To: Scumbria who wrote (93431)2/16/2000 12:20:00 AM
From: kapkan4u  Read Replies (1) | Respond to of 1570818
 
<What are they calling the ALU? A bit shifter? I can guarantee that the control logic for the integer unit is not running at 3 GHz. The latch delays and clock skew would make that impossible.>

I think you may have something here. They showed a 20-stage pipeline with a single execution stage. There is not much work that can be done in one clock at 3GHz. Maybe it is just logical and add operations that are double-pumped.

Kap



To: Scumbria who wrote (93431)2/16/2000 12:49:00 AM
From: Process Boy  Read Replies (2) | Respond to of 1570818
 
Scumbria - <That is incredibly slimy of them to try to create the impression of an air cooled 0.18u part running at 1.5 Ghz.>

You just keep right on setting yourself up. You are currently generating bookmarks in my "Stupid" file like crazy.

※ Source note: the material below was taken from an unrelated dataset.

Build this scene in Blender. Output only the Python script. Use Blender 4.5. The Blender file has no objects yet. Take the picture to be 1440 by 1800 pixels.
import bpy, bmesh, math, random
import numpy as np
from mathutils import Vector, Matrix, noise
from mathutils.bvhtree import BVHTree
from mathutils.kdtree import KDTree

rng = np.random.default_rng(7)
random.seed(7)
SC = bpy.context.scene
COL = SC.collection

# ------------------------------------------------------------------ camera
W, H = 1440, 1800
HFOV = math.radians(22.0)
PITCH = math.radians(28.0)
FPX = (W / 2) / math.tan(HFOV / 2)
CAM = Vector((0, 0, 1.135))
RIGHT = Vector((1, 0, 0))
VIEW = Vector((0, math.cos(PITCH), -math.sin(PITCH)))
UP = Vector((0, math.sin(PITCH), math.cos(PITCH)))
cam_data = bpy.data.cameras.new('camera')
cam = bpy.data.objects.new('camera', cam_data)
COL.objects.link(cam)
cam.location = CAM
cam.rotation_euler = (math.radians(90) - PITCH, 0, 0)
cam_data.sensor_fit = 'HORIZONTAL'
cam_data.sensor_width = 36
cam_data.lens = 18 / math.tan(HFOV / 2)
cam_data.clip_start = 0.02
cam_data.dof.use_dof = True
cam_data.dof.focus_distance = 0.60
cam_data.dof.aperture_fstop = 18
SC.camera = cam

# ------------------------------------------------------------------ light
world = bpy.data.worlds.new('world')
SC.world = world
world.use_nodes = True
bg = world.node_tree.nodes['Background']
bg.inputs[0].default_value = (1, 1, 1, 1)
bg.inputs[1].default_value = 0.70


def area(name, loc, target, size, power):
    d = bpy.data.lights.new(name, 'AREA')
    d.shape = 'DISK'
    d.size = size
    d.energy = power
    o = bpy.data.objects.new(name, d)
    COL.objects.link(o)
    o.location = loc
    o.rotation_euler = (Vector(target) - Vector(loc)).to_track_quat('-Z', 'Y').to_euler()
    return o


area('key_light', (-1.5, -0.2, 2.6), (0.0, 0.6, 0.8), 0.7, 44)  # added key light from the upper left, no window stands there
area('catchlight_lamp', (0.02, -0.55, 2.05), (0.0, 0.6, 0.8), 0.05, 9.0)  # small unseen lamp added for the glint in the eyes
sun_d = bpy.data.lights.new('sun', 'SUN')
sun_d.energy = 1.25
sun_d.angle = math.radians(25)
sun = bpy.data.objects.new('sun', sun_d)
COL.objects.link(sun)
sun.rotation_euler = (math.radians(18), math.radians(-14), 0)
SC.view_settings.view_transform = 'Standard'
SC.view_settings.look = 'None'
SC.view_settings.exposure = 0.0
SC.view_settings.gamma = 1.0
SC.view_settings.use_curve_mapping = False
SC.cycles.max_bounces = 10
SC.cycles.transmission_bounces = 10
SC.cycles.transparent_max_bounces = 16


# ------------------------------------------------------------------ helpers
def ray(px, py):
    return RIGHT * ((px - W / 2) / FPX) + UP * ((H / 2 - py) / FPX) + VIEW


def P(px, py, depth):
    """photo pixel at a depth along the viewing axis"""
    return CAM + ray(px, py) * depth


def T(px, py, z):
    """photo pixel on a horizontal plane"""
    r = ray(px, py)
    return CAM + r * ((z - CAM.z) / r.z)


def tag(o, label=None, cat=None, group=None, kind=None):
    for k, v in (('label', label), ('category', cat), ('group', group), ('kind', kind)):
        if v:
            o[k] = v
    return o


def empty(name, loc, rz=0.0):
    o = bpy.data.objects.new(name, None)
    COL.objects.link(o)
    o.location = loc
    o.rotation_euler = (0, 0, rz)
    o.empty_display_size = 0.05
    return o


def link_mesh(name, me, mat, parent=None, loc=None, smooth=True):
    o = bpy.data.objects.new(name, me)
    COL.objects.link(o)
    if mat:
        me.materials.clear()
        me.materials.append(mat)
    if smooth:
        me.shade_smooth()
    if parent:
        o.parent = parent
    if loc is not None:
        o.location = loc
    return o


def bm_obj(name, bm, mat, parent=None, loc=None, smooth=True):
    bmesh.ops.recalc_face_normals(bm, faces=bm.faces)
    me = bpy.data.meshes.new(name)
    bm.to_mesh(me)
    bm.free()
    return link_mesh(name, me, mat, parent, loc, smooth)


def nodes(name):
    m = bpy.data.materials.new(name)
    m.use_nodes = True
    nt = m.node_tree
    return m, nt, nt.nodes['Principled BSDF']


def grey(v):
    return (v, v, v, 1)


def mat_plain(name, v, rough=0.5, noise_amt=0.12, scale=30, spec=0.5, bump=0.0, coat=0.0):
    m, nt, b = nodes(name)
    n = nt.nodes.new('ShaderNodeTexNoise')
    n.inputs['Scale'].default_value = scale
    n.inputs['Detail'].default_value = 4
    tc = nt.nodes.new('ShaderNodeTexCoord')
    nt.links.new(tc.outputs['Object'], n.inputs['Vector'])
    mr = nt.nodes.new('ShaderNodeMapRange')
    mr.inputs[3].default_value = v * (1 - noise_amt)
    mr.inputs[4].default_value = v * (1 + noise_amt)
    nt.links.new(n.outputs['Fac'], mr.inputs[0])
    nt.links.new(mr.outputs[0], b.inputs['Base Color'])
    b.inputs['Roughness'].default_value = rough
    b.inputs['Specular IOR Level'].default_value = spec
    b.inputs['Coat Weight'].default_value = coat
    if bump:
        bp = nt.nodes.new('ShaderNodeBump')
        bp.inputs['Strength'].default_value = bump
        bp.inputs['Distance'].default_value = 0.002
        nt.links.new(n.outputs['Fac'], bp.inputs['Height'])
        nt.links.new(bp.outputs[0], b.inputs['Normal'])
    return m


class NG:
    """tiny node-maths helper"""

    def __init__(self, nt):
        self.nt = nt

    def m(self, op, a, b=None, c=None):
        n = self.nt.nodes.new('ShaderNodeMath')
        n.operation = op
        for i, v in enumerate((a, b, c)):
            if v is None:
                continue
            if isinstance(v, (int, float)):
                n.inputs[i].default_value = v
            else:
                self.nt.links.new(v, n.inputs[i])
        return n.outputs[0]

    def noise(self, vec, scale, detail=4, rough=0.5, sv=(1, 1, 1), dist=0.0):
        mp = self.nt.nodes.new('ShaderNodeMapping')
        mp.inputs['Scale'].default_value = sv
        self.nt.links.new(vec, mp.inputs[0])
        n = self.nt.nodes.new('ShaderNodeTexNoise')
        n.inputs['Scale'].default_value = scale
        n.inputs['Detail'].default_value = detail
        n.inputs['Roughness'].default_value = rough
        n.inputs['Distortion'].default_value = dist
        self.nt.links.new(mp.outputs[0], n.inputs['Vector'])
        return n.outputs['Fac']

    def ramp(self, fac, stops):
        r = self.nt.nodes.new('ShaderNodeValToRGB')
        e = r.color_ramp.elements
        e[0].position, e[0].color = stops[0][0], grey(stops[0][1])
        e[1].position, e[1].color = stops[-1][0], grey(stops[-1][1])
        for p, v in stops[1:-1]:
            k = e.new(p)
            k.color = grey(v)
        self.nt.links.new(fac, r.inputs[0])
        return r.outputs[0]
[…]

The demo parts were plain vanilla .18, with the possibility of CD skews, but I don't know either way.

I GUARANTEE you the median fmax of Willamette is way above 1GHz, again on said plain vanilla .18 process.

All the demos today were air cooled, as far as I know, and I don't believe they would need special cooling.

PB




To: Scumbria who wrote (93431)2/16/2000 12:52:00 AM
From: Saturn V  Read Replies (2) | Respond to of 1570818
 
Ref : What are they calling the ALU? A bit shifter? I can guarantee that the control logic for the integer unit is not running at 3 GHz. The latch delays and clock skew would make that impossible.

The integer performance may not be as high as some people might expect, but definitely better than you think.

I am quoting the Willamette programers manual.
"very low latency integer operations can be completed at a rate higher than the processor clock frequency." " Floating point operations on Willamette will achieve a higher level than P6 when scaled to the same clock frequency".

Unfortunately Intel is not disclosing everything.I still think that the FPU runs at higher than the processor rate, but I will have to wait it out.

You may deny the Willamette claims. But unfortunately for AMD , Willamette is here sooner than we all expected. And if the design verification looks OK, the Intel Fab Capacity will finally be unleashed. The Coppermine story will not be repeated. (Unless the Willamette die size is >2X Coppermine size).